### What you have to do
Your task is to print all of the material verbatim.

Entries with scene source code:
— Start —

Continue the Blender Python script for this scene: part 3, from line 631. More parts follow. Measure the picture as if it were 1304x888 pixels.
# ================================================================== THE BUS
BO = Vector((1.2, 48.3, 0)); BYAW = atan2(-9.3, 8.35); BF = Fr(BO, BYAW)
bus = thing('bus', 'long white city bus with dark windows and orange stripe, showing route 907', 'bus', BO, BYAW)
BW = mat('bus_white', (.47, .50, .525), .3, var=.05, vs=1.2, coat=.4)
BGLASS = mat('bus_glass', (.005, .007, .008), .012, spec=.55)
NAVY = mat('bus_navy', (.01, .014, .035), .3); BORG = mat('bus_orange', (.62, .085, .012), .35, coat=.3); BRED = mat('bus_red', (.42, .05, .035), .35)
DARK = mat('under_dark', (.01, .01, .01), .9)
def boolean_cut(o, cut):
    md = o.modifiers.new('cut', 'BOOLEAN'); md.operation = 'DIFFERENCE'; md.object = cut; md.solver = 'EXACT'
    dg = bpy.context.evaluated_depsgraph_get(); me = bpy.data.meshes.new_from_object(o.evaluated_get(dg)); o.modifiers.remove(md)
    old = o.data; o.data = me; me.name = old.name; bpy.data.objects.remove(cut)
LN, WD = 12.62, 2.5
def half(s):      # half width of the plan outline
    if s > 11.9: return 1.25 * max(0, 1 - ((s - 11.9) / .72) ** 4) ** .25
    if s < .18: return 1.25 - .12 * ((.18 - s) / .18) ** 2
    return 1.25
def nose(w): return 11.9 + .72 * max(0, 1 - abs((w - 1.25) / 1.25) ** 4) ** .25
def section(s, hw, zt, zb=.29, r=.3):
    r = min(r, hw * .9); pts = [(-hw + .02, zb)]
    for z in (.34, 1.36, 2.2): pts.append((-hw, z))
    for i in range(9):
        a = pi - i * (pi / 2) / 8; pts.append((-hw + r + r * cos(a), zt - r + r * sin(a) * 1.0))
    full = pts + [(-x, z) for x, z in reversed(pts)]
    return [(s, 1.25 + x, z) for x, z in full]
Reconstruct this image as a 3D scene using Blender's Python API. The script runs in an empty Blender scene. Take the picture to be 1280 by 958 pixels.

— End —

### Exercise result
Continue the Blender Python script for this scene: part 3, from line 631. More parts follow. Measure the picture as if it were 1304x888 pixels.
# ================================================================== THE BUS
BO = Vector((1.2, 48.3, 0)); BYAW = atan2(-9.3, 8.35); BF = Fr(BO, BYAW)
bus = thing('bus', 'long white city bus with dark windows and orange stripe, showing route 907', 'bus', BO, BYAW)
BW = mat('bus_white', (.47, .50, .525), .3, var=.05, vs=1.2, coat=.4)
BGLASS = mat('bus_glass', (.005, .007, .008), .012, spec=.55)
NAVY = mat('bus_navy', (.01, .014, .035), .3); BORG = mat('bus_orange', (.62, .085, .012), .35, coat=.3); BRED = mat('bus_red', (.42, .05, .035), .35)
DARK = mat('under_dark', (.01, .01, .01), .9)
def boolean_cut(o, cut):
    md = o.modifiers.new('cut', 'BOOLEAN'); md.operation = 'DIFFERENCE'; md.object = cut; md.solver = 'EXACT'
    dg = bpy.context.evaluated_depsgraph_get(); me = bpy.data.meshes.new_from_object(o.evaluated_get(dg)); o.modifiers.remove(md)
    old = o.data; o.data = me; me.name = old.name; bpy.data.objects.remove(cut)
LN, WD = 12.62, 2.5
def half(s):      # half width of the plan outline
    if s > 11.9: return 1.25 * max(0, 1 - ((s - 11.9) / .72) ** 4) ** .25
    if s < .18: return 1.25 - .12 * ((.18 - s) / .18) ** 2
    return 1.25
def nose(w): return 11.9 + .72 * max(0, 1 - abs((w - 1.25) / 1.25) ** 4) ** .25
def section(s, hw, zt, zb=.29, r=.3):
    r = min(r, hw * .9); pts = [(-hw + .02, zb)]
    for z in (.34, 1.36, 2.2): pts.append((-hw, z))
    for i in range(9):
        a = pi - i * (pi / 2) / 8; pts.append((-hw + r + r * cos(a), zt - r + r * sin(a) * 1.0))
    full = pts + [(-x, z) for x, z in reversed(pts)]
    return [(s, 1.25 + x, z) for x, z in full]
Reconstruct this image as a 3D scene using Blender's Python API. The script runs in an empty Blender scene. Take the picture to be 1280 by 958 pixels.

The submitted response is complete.